| Problem |
Give every line of the data again, unchanged, but with no pictures.

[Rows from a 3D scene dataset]
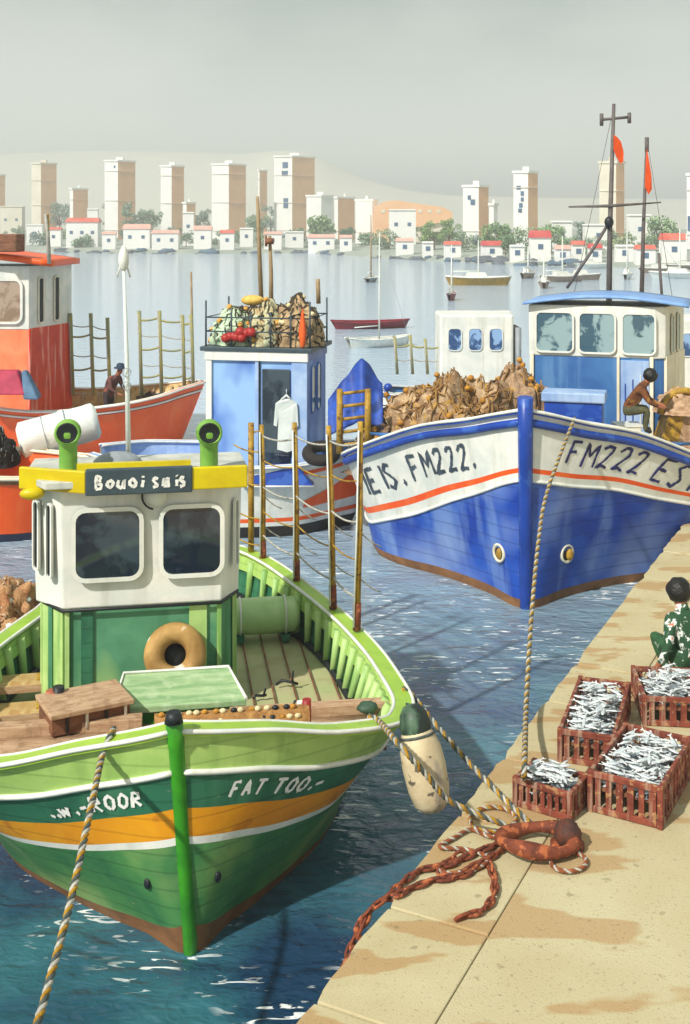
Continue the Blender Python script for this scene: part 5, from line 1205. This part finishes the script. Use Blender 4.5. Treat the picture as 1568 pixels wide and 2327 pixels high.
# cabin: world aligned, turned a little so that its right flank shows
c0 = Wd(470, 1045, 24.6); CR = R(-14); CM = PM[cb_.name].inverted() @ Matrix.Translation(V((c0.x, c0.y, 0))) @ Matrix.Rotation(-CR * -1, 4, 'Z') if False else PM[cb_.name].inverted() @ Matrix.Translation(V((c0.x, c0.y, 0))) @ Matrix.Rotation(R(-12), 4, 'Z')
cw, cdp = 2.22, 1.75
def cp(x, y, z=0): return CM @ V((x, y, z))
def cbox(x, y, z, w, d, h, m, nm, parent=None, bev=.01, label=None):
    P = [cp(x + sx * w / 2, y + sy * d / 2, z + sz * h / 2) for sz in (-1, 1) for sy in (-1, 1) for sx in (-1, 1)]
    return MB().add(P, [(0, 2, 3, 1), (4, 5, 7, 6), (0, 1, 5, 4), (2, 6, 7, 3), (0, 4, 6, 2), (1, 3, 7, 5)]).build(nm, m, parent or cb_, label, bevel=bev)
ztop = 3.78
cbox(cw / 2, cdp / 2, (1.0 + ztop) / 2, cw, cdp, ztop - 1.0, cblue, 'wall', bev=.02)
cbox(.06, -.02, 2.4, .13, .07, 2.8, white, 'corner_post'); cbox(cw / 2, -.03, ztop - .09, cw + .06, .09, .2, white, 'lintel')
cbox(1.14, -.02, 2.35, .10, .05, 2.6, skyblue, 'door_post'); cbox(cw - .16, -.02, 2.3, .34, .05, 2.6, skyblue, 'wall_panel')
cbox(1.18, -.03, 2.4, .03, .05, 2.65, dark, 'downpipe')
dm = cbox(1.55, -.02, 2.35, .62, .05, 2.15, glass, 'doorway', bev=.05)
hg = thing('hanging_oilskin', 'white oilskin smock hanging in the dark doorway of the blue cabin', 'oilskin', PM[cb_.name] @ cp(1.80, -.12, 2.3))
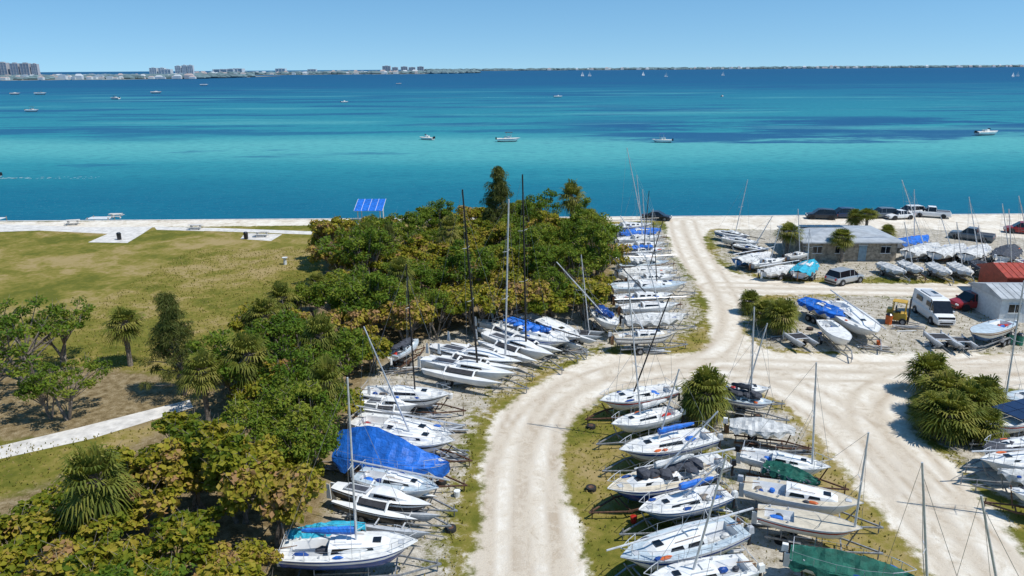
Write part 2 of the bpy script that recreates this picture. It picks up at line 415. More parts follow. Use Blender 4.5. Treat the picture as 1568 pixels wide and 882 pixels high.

| Task solution |
Continue the Blender Python script for this scene: part 5, from line 1205. This part finishes the script. Use Blender 4.5. Treat the picture as 1568 pixels wide and 2327 pixels high.
# cabin: world aligned, turned a little so that its right flank shows
c0 = Wd(470, 1045, 24.6); CR = R(-14); CM = PM[cb_.name].inverted() @ Matrix.Translation(V((c0.x, c0.y, 0))) @ Matrix.Rotation(-CR * -1, 4, 'Z') if False else PM[cb_.name].inverted() @ Matrix.Translation(V((c0.x, c0.y, 0))) @ Matrix.Rotation(R(-12), 4, 'Z')
cw, cdp = 2.22, 1.75
def cp(x, y, z=0): return CM @ V((x, y, z))
def cbox(x, y, z, w, d, h, m, nm, parent=None, bev=.01, label=None):
    P = [cp(x + sx * w / 2, y + sy * d / 2, z + sz * h / 2) for sz in (-1, 1) for sy in (-1, 1) for sx in (-1, 1)]
    return MB().add(P, [(0, 2, 3, 1), (4, 5, 7, 6), (0, 1, 5, 4), (2, 6, 7, 3), (0, 4, 6, 2), (1, 3, 7, 5)]).build(nm, m, parent or cb_, label, bevel=bev)
ztop = 3.78
cbox(cw / 2, cdp / 2, (1.0 + ztop) / 2, cw, cdp, ztop - 1.0, cblue, 'wall', bev=.02)
cbox(.06, -.02, 2.4, .13, .07, 2.8, white, 'corner_post'); cbox(cw / 2, -.03, ztop - .09, cw + .06, .09, .2, white, 'lintel')
cbox(1.14, -.02, 2.35, .10, .05, 2.6, skyblue, 'door_post'); cbox(cw - .16, -.02, 2.3, .34, .05, 2.6, skyblue, 'wall_panel')
cbox(1.18, -.03, 2.4, .03, .05, 2.65, dark, 'downpipe')
dm = cbox(1.55, -.02, 2.35, .62, .05, 2.15, glass, 'doorway', bev=.05)
hg = thing('hanging_oilskin', 'white oilskin smock hanging in the dark doorway of the blue cabin', 'oilskin', PM[cb_.name] @ cp(1.80, -.12, 2.3))
Write part 2 of the bpy script that recreates this picture. It picks up at line 415. More parts follow. Use Blender 4.5. Treat the picture as 1568 pixels wide and 882 pixels high.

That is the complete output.